* **WHAT YOU NEED TO DO**
Write out the whole listing word for word.

____ RECORDS SUPPLIED

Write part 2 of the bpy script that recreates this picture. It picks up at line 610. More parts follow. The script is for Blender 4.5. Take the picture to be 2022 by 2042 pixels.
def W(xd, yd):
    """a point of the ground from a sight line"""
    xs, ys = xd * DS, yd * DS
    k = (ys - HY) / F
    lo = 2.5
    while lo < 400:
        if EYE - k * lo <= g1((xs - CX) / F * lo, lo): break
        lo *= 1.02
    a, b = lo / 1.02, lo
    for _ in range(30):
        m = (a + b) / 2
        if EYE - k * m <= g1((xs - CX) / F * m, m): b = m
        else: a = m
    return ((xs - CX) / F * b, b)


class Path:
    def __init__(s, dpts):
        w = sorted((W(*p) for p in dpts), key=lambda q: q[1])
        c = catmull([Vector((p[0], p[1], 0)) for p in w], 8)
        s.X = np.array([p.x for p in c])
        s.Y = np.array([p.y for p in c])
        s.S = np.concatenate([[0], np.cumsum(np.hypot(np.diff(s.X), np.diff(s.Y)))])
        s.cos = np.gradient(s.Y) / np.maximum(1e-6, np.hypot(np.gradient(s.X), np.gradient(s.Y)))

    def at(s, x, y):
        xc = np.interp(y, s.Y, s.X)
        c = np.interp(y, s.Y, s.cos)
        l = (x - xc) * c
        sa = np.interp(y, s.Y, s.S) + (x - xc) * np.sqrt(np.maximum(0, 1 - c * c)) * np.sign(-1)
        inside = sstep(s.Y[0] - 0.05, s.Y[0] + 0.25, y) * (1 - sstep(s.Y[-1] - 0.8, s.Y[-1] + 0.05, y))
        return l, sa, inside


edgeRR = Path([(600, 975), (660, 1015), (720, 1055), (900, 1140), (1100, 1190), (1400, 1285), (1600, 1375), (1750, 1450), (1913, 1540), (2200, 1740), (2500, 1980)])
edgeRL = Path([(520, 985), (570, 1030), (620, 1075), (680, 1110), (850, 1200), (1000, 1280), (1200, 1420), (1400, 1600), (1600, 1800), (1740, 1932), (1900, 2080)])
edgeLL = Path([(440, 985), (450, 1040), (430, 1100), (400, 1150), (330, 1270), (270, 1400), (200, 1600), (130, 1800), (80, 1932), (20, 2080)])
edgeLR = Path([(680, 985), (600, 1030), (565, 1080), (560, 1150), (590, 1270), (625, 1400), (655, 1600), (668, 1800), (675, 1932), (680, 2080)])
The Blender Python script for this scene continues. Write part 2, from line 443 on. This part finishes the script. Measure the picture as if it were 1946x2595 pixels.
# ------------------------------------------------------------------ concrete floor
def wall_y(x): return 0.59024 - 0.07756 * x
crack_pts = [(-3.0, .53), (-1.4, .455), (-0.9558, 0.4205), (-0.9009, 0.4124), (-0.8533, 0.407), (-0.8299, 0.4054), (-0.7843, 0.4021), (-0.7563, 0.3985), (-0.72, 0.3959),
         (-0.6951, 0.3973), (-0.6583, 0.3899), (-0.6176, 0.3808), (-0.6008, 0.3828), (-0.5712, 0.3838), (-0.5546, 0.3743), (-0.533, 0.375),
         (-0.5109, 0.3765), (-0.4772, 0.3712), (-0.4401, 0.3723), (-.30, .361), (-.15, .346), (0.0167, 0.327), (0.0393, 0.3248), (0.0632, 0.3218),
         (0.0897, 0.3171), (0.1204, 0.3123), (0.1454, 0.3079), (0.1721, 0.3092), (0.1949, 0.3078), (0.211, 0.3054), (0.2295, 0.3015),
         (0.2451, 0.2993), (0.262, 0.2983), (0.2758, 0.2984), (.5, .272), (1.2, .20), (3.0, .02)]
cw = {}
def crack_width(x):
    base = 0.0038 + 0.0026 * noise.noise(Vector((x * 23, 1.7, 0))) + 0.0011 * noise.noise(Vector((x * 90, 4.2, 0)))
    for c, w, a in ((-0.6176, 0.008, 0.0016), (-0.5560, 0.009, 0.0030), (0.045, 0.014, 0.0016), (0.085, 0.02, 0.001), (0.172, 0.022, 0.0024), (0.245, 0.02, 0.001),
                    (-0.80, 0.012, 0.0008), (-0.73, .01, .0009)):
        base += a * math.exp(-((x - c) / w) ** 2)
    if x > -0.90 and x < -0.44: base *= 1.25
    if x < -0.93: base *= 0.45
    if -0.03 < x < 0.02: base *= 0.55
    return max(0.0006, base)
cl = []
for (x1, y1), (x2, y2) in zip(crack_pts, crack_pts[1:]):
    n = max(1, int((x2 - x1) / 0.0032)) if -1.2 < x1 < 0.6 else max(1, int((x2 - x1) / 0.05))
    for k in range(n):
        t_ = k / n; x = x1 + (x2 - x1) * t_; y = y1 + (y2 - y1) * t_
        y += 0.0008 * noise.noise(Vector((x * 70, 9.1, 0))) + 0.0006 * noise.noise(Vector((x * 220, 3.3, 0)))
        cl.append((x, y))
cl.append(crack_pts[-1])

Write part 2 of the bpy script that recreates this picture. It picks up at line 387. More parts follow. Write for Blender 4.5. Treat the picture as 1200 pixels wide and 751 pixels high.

________

* **SOLUTION FOR THIS EXERCISE**
Write part 2 of the bpy script that recreates this picture. It picks up at line 610. More parts follow. The script is for Blender 4.5. Take the picture to be 2022 by 2042 pixels.
def W(xd, yd):
    """a point of the ground from a sight line"""
    xs, ys = xd * DS, yd * DS
    k = (ys - HY) / F
    lo = 2.5
    while lo < 400:
        if EYE - k * lo <= g1((xs - CX) / F * lo, lo): break
        lo *= 1.02
    a, b = lo / 1.02, lo
    for _ in range(30):
        m = (a + b) / 2
        if EYE - k * m <= g1((xs - CX) / F * m, m): b = m
        else: a = m
    return ((xs - CX) / F * b, b)


class Path:
    def __init__(s, dpts):
        w = sorted((W(*p) for p in dpts), key=lambda q: q[1])
        c = catmull([Vector((p[0], p[1], 0)) for p in w], 8)
        s.X = np.array([p.x for p in c])
        s.Y = np.array([p.y for p in c])
        s.S = np.concatenate([[0], np.cumsum(np.hypot(np.diff(s.X), np.diff(s.Y)))])
        s.cos = np.gradient(s.Y) / np.maximum(1e-6, np.hypot(np.gradient(s.X), np.gradient(s.Y)))

    def at(s, x, y):
        xc = np.interp(y, s.Y, s.X)
        c = np.interp(y, s.Y, s.cos)
        l = (x - xc) * c
        sa = np.interp(y, s.Y, s.S) + (x - xc) * np.sqrt(np.maximum(0, 1 - c * c)) * np.sign(-1)
        inside = sstep(s.Y[0] - 0.05, s.Y[0] + 0.25, y) * (1 - sstep(s.Y[-1] - 0.8, s.Y[-1] + 0.05, y))
        return l, sa, inside


edgeRR = Path([(600, 975), (660, 1015), (720, 1055), (900, 1140), (1100, 1190), (1400, 1285), (1600, 1375), (1750, 1450), (1913, 1540), (2200, 1740), (2500, 1980)])
edgeRL = Path([(520, 985), (570, 1030), (620, 1075), (680, 1110), (850, 1200), (1000, 1280), (1200, 1420), (1400, 1600), (1600, 1800), (1740, 1932), (1900, 2080)])
edgeLL = Path([(440, 985), (450, 1040), (430, 1100), (400, 1150), (330, 1270), (270, 1400), (200, 1600), (130, 1800), (80, 1932), (20, 2080)])
edgeLR = Path([(680, 985), (600, 1030), (565, 1080), (560, 1150), (590, 1270), (625, 1400), (655, 1600), (668, 1800), (675, 1932), (680, 2080)])
The Blender Python script for this scene continues. Write part 2, from line 443 on. This part finishes the script. Measure the picture as if it were 1946x2595 pixels.
# ------------------------------------------------------------------ concrete floor
def wall_y(x): return 0.59024 - 0.07756 * x
crack_pts = [(-3.0, .53), (-1.4, .455), (-0.9558, 0.4205), (-0.9009, 0.4124), (-0.8533, 0.407), (-0.8299, 0.4054), (-0.7843, 0.4021), (-0.7563, 0.3985), (-0.72, 0.3959),
         (-0.6951, 0.3973), (-0.6583, 0.3899), (-0.6176, 0.3808), (-0.6008, 0.3828), (-0.5712, 0.3838), (-0.5546, 0.3743), (-0.533, 0.375),
         (-0.5109, 0.3765), (-0.4772, 0.3712), (-0.4401, 0.3723), (-.30, .361), (-.15, .346), (0.0167, 0.327), (0.0393, 0.3248), (0.0632, 0.3218),
         (0.0897, 0.3171), (0.1204, 0.3123), (0.1454, 0.3079), (0.1721, 0.3092), (0.1949, 0.3078), (0.211, 0.3054), (0.2295, 0.3015),
         (0.2451, 0.2993), (0.262, 0.2983), (0.2758, 0.2984), (.5, .272), (1.2, .20), (3.0, .02)]
cw = {}
def crack_width(x):
    base = 0.0038 + 0.0026 * noise.noise(Vector((x * 23, 1.7, 0))) + 0.0011 * noise.noise(Vector((x * 90, 4.2, 0)))
    for c, w, a in ((-0.6176, 0.008, 0.0016), (-0.5560, 0.009, 0.0030), (0.045, 0.014, 0.0016), (0.085, 0.02, 0.001), (0.172, 0.022, 0.0024), (0.245, 0.02, 0.001),
                    (-0.80, 0.012, 0.0008), (-0.73, .01, .0009)):
        base += a * math.exp(-((x - c) / w) ** 2)
    if x > -0.90 and x < -0.44: base *= 1.25
    if x < -0.93: base *= 0.45
    if -0.03 < x < 0.02: base *= 0.55
    return max(0.0006, base)
cl = []
for (x1, y1), (x2, y2) in zip(crack_pts, crack_pts[1:]):
    n = max(1, int((x2 - x1) / 0.0032)) if -1.2 < x1 < 0.6 else max(1, int((x2 - x1) / 0.05))
    for k in range(n):
        t_ = k / n; x = x1 + (x2 - x1) * t_; y = y1 + (y2 - y1) * t_
        y += 0.0008 * noise.noise(Vector((x * 70, 9.1, 0))) + 0.0006 * noise.noise(Vector((x * 220, 3.3, 0)))
        cl.append((x, y))
cl.append(crack_pts[-1])

Write part 2 of the bpy script that recreates this picture. It picks up at line 387. More parts follow. Write for Blender 4.5. Treat the picture as 1200 pixels wide and 751 pixels high.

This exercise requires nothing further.